GIVEN INSTRUCTION :: Go through the data below and copy it exactly, skipping every picture.
— Start SOURCE MATERIAL —
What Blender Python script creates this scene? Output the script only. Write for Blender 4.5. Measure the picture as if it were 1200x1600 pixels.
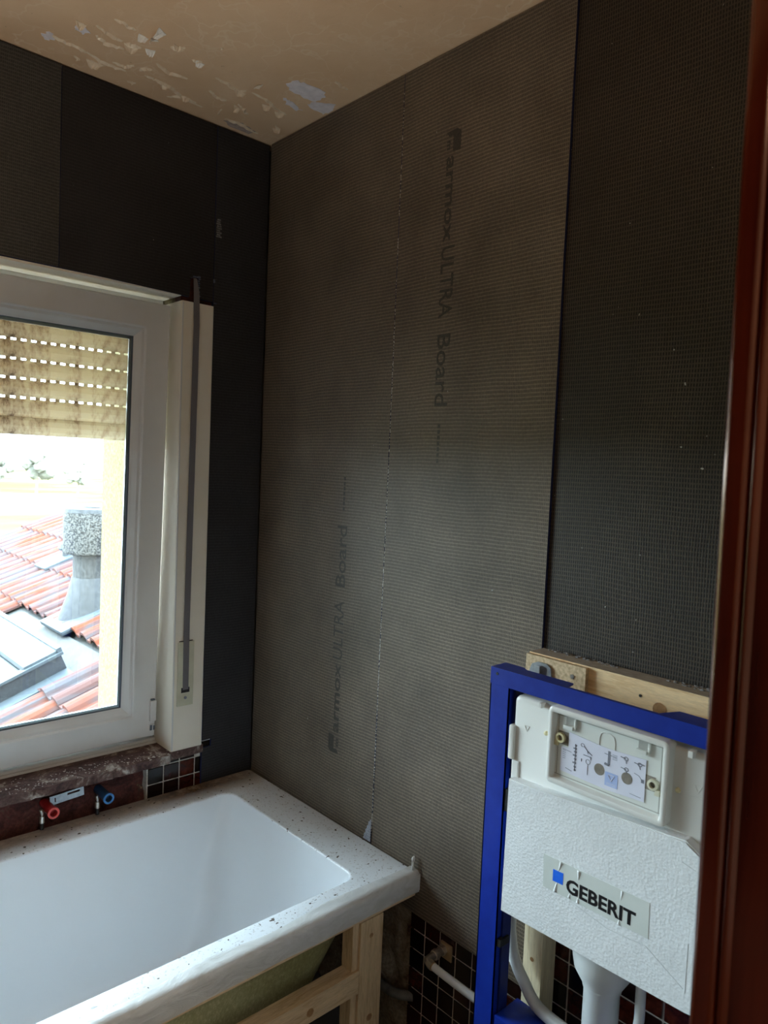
import bpy, bmesh, math, random
from mathutils import Vector, Matrix, noise
random.seed(7)
for o in list(bpy.data.objects): bpy.data.objects.remove(o)
SC = bpy.context.scene
COL = SC.collection
PI = math.pi

# ---------------------------------------------------------------- camera
cam_d = bpy.data.cameras.new('camera'); cam = bpy.data.objects.new('camera', cam_d); COL.objects.link(cam)
_C = Vector((-1.29566, -2.00651, 1.50359))
_F = Vector((0.67631096, 0.73413907, -0.06035993)); _R = Vector((0.73655581, -0.67503088, 0.04264791)); _U = Vector((0.00943532, 0.0733017, 0.99726518))
cam.matrix_world = Matrix(((_R.x, _U.x, -_F.x, _C.x), (_R.y, _U.y, -_F.y, _C.y), (_R.z, _U.z, -_F.z, _C.z), (0, 0, 0, 1)))
cam_d.sensor_fit = 'VERTICAL'; cam_d.sensor_height = 36.0; cam_d.lens = 1141.18 / 1600 * 36.0
cam_d.clip_start = 0.02; cam_d.clip_end = 500
cam_d.dof.use_dof = True; cam_d.dof.focus_distance = 1.8; cam_d.dof.aperture_fstop = 9.0
SC.camera = cam

# ---------------------------------------------------------------- light
SC.view_settings.view_transform = 'Standard'; SC.view_settings.look = 'None'
SC.view_settings.gamma = 1.0; SC.view_settings.use_curve_mapping = False
SC.view_settings.exposure = 1.32
W = bpy.data.worlds.new('overcast'); SC.world = W; W.use_nodes = True
wn = W.node_tree; wn.nodes.clear()
wo = wn.nodes.new('ShaderNodeOutputWorld'); wb = wn.nodes.new('ShaderNodeBackground')
wt = wn.nodes.new('ShaderNodeTexCoord'); wsx = wn.nodes.new('ShaderNodeSeparateXYZ')
wr = wn.nodes.new('ShaderNodeValToRGB')                      # overcast sky: brighter and bluer towards the zenith
wr.color_ramp.elements[0].position = 0.0; wr.color_ramp.elements[0].color = (0.68, 0.80, 0.90, 1)
wr.color_ramp.elements[1].position = 1.0; wr.color_ramp.elements[1].color = (0.64, 0.83, 1.0, 1)
wn.links.new(wt.outputs['Generated'], wsx.inputs[0]); wn.links.new(wsx.outputs['Z'], wr.inputs['Fac'])
wn.links.new(wr.outputs['Color'], wb.inputs['Color']); wn.links.new(wb.outputs[0], wo.inputs['Surface'])
wb.inputs['Strength'].default_value = 15.0

def area(name, loc, rot, sx, sy, power, col):
    l = bpy.data.lights.new(name, 'AREA'); l.shape = 'RECTANGLE'; l.size = sx; l.size_y = sy; l.energy = power; l.color = col
    o = bpy.data.objects.new(name, l); COL.objects.link(o); o.location = loc; o.rotation_euler = rot
    return o
# window portal (guides sky sampling, gives no light of its own)
po = area('window_portal', (-1.22, 0.46, 1.09), (-PI / 2, 0, 0), 1.85, 1.0, 1, (1, 1, 1)); po.data.cycles.is_portal = True
# added warm fill light in the hall, unseen behind the camera
HALL_FILL = area('hall_fill_light', (-1.15, -2.95, 2.40), (0, 0, 0), 0.5, 0.5, 6, (1.0, 0.86, 0.70))
# added bodiless fill light, unseen left of the view, aimed up to brighten the ceiling
CEIL_FILL = area('ceiling_fill_light', (-1.50, -1.20, 0.80), (PI, 0, 0), 0.30, 0.22, 3.2, (1.0, 0.84, 0.68)); CEIL_FILL.data.spread = math.radians(108)

# ---------------------------------------------------------------- helpers
def nt(name):
    m = bpy.data.materials.new(name); m.use_nodes = True
    t = m.node_tree; return m, t, t.nodes['Principled BSDF']
def N(t, kind, **kw):
    n = t.nodes.new(kind)
    for k, v in kw.items(): setattr(n, k, v)
    return n
def ramp(t, stops, fac=None):
    r = N(t, 'ShaderNodeValToRGB'); e = r.color_ramp.elements
    while len(e) < len(stops): e.new(0.5)
    for i, (p, c) in enumerate(stops):
        e[i].position = p; e[i].color = (c[0], c[1], c[2], 1) if len(c) == 3 else c
    if fac is not None: t.links.new(fac, r.inputs['Fac'])
    return r
def noise_tex(t, scale, detail=4, rough=0.55, vec=None, dist=0.0):
    n = N(t, 'ShaderNodeTexNoise'); n.inputs['Scale'].default_value = scale; n.inputs['Detail'].default_value = detail
    n.inputs['Roughness'].default_value = rough; n.inputs['Distortion'].default_value = dist
    if vec is not None: t.links.new(vec, n.inputs['Vector'])
    return n
def mix(t, a, b, fac, mode='MIX'):
    m = N(t, 'ShaderNodeMix'); m.data_type = 'RGBA'; m.blend_type = mode
    for s, v in ((m.inputs['Factor'], fac), (m.inputs[6], a), (m.inputs[7], b)):
        if hasattr(v, 'is_linked') or hasattr(v, 'links'): t.links.new(v, s)
        elif isinstance(v, (int, float)): s.default_value = v
        else: s.default_value = (v[0], v[1], v[2], 1)
    return m.outputs[2]
def math_(t, op, a, b=0.0, clamp=False):
    m = N(t, 'ShaderNodeMath'); m.operation = op; m.use_clamp = clamp
    for s, v in ((m.inputs[0], a), (m.inputs[1], b)):
        if isinstance(v, (int, float)): s.default_value = v
        else: t.links.new(v, s)
    return m.outputs[0]
def coords(t, out='Object', scale=(1, 1, 1)):
    tc = N(t, 'ShaderNodeTexCoord'); mp = N(t, 'ShaderNodeMapping'); mp.inputs['Scale'].default_value = scale
    t.links.new(tc.outputs[out], mp.inputs[0]); return mp.outputs[0]
def bump(t, b, h, strength=0.3, dist=0.002):
    n = N(t, 'ShaderNodeBump'); n.inputs['Strength'].default_value = strength; n.inputs['Distance'].default_value = dist
    t.links.new(h, n.inputs['Height']); t.links.new(n.outputs[0], b.inputs['Normal'])
_mc = {}
def mat(name, c1, c2=None, scale=20, rough=0.5, metal=0.0, bmp=0.0, bscale=None, stretch=(1, 1, 1), spec=0.5, lo=0.35, hi=0.65, bdist=0.002, detail=4):
    if name in _mc: return _mc[name]
    m, t, b = nt(name)
    b.inputs['Roughness'].default_value = rough; b.inputs['Metallic'].default_value = metal
    b.inputs['Specular IOR Level'].default_value = spec
    v = coords(t, 'Object', stretch)
    n = noise_tex(t, scale, detail, vec=v)
    r = ramp(t, [(lo, c1), (hi, c2 or tuple(min(1, x * 1.08) for x in c1))], n.outputs[0])
    t.links.new(r.outputs[0], b.inputs['Base Color'])
    if bmp:
        n2 = noise_tex(t, bscale or scale * 4, 4, vec=v); bump(t, b, n2.outputs[0], bmp, bdist)
    _mc[name] = m; return m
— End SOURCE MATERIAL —
FINISHED ANSWER ::
What Blender Python script creates this scene? Output the script only. Write for Blender 4.5. Measure the picture as if it were 1200x1600 pixels.
import bpy, bmesh, math, random
from mathutils import Vector, Matrix, noise
random.seed(7)
for o in list(bpy.data.objects): bpy.data.objects.remove(o)
SC = bpy.context.scene
COL = SC.collection
PI = math.pi

# ---------------------------------------------------------------- camera
cam_d = bpy.data.cameras.new('camera'); cam = bpy.data.objects.new('camera', cam_d); COL.objects.link(cam)
_C = Vector((-1.29566, -2.00651, 1.50359))
_F = Vector((0.67631096, 0.73413907, -0.06035993)); _R = Vector((0.73655581, -0.67503088, 0.04264791)); _U = Vector((0.00943532, 0.0733017, 0.99726518))
cam.matrix_world = Matrix(((_R.x, _U.x, -_F.x, _C.x), (_R.y, _U.y, -_F.y, _C.y), (_R.z, _U.z, -_F.z, _C.z), (0, 0, 0, 1)))
cam_d.sensor_fit = 'VERTICAL'; cam_d.sensor_height = 36.0; cam_d.lens = 1141.18 / 1600 * 36.0
cam_d.clip_start = 0.02; cam_d.clip_end = 500
cam_d.dof.use_dof = True; cam_d.dof.focus_distance = 1.8; cam_d.dof.aperture_fstop = 9.0
SC.camera = cam

# ---------------------------------------------------------------- light
SC.view_settings.view_transform = 'Standard'; SC.view_settings.look = 'None'
SC.view_settings.gamma = 1.0; SC.view_settings.use_curve_mapping = False
SC.view_settings.exposure = 1.32
W = bpy.data.worlds.new('overcast'); SC.world = W; W.use_nodes = True
wn = W.node_tree; wn.nodes.clear()
wo = wn.nodes.new('ShaderNodeOutputWorld'); wb = wn.nodes.new('ShaderNodeBackground')
wt = wn.nodes.new('ShaderNodeTexCoord'); wsx = wn.nodes.new('ShaderNodeSeparateXYZ')
wr = wn.nodes.new('ShaderNodeValToRGB')                      # overcast sky: brighter and bluer towards the zenith
wr.color_ramp.elements[0].position = 0.0; wr.color_ramp.elements[0].color = (0.68, 0.80, 0.90, 1)
wr.color_ramp.elements[1].position = 1.0; wr.color_ramp.elements[1].color = (0.64, 0.83, 1.0, 1)
wn.links.new(wt.outputs['Generated'], wsx.inputs[0]); wn.links.new(wsx.outputs['Z'], wr.inputs['Fac'])
wn.links.new(wr.outputs['Color'], wb.inputs['Color']); wn.links.new(wb.outputs[0], wo.inputs['Surface'])
wb.inputs['Strength'].default_value = 15.0

def area(name, loc, rot, sx, sy, power, col):
    l = bpy.data.lights.new(name, 'AREA'); l.shape = 'RECTANGLE'; l.size = sx; l.size_y = sy; l.energy = power; l.color = col
    o = bpy.data.objects.new(name, l); COL.objects.link(o); o.location = loc; o.rotation_euler = rot
    return o
# window portal (guides sky sampling, gives no light of its own)
po = area('window_portal', (-1.22, 0.46, 1.09), (-PI / 2, 0, 0), 1.85, 1.0, 1, (1, 1, 1)); po.data.cycles.is_portal = True
# added warm fill light in the hall, unseen behind the camera
HALL_FILL = area('hall_fill_light', (-1.15, -2.95, 2.40), (0, 0, 0), 0.5, 0.5, 6, (1.0, 0.86, 0.70))
# added bodiless fill light, unseen left of the view, aimed up to brighten the ceiling
CEIL_FILL = area('ceiling_fill_light', (-1.50, -1.20, 0.80), (PI, 0, 0), 0.30, 0.22, 3.2, (1.0, 0.84, 0.68)); CEIL_FILL.data.spread = math.radians(108)

# ---------------------------------------------------------------- helpers
def nt(name):
    m = bpy.data.materials.new(name); m.use_nodes = True
    t = m.node_tree; return m, t, t.nodes['Principled BSDF']
def N(t, kind, **kw):
    n = t.nodes.new(kind)
    for k, v in kw.items(): setattr(n, k, v)
    return n
def ramp(t, stops, fac=None):
    r = N(t, 'ShaderNodeValToRGB'); e = r.color_ramp.elements
    while len(e) < len(stops): e.new(0.5)
    for i, (p, c) in enumerate(stops):
        e[i].position = p; e[i].color = (c[0], c[1], c[2], 1) if len(c) == 3 else c
    if fac is not None: t.links.new(fac, r.inputs['Fac'])
    return r
def noise_tex(t, scale, detail=4, rough=0.55, vec=None, dist=0.0):
    n = N(t, 'ShaderNodeTexNoise'); n.inputs['Scale'].default_value = scale; n.inputs['Detail'].default_value = detail
    n.inputs['Roughness'].default_value = rough; n.inputs['Distortion'].default_value = dist
    if vec is not None: t.links.new(vec, n.inputs['Vector'])
    return n
def mix(t, a, b, fac, mode='MIX'):
    m = N(t, 'ShaderNodeMix'); m.data_type = 'RGBA'; m.blend_type = mode
    for s, v in ((m.inputs['Factor'], fac), (m.inputs[6], a), (m.inputs[7], b)):
        if hasattr(v, 'is_linked') or hasattr(v, 'links'): t.links.new(v, s)
        elif isinstance(v, (int, float)): s.default_value = v
        else: s.default_value = (v[0], v[1], v[2], 1)
    return m.outputs[2]
def math_(t, op, a, b=0.0, clamp=False):
    m = N(t, 'ShaderNodeMath'); m.operation = op; m.use_clamp = clamp
    for s, v in ((m.inputs[0], a), (m.inputs[1], b)):
        if isinstance(v, (int, float)): s.default_value = v
        else: t.links.new(v, s)
    return m.outputs[0]
def coords(t, out='Object', scale=(1, 1, 1)):
    tc = N(t, 'ShaderNodeTexCoord'); mp = N(t, 'ShaderNodeMapping'); mp.inputs['Scale'].default_value = scale
    t.links.new(tc.outputs[out], mp.inputs[0]); return mp.outputs[0]
def bump(t, b, h, strength=0.3, dist=0.002):
    n = N(t, 'ShaderNodeBump'); n.inputs['Strength'].default_value = strength; n.inputs['Distance'].default_value = dist
    t.links.new(h, n.inputs['Height']); t.links.new(n.outputs[0], b.inputs['Normal'])
_mc = {}
def mat(name, c1, c2=None, scale=20, rough=0.5, metal=0.0, bmp=0.0, bscale=None, stretch=(1, 1, 1), spec=0.5, lo=0.35, hi=0.65, bdist=0.002, detail=4):
    if name in _mc: return _mc[name]
    m, t, b = nt(name)
    b.inputs['Roughness'].default_value = rough; b.inputs['Metallic'].default_value = metal
    b.inputs['Specular IOR Level'].default_value = spec
    v = coords(t, 'Object', stretch)
    n = noise_tex(t, scale, detail, vec=v)
    r = ramp(t, [(lo, c1), (hi, c2 or tuple(min(1, x * 1.08) for x in c1))], n.outputs[0])
    t.links.new(r.outputs[0], b.inputs['Base Color'])
    if bmp:
        n2 = noise_tex(t, bscale or scale * 4, 4, vec=v); bump(t, b, n2.outputs[0], bmp, bdist)
    _mc[name] = m; return m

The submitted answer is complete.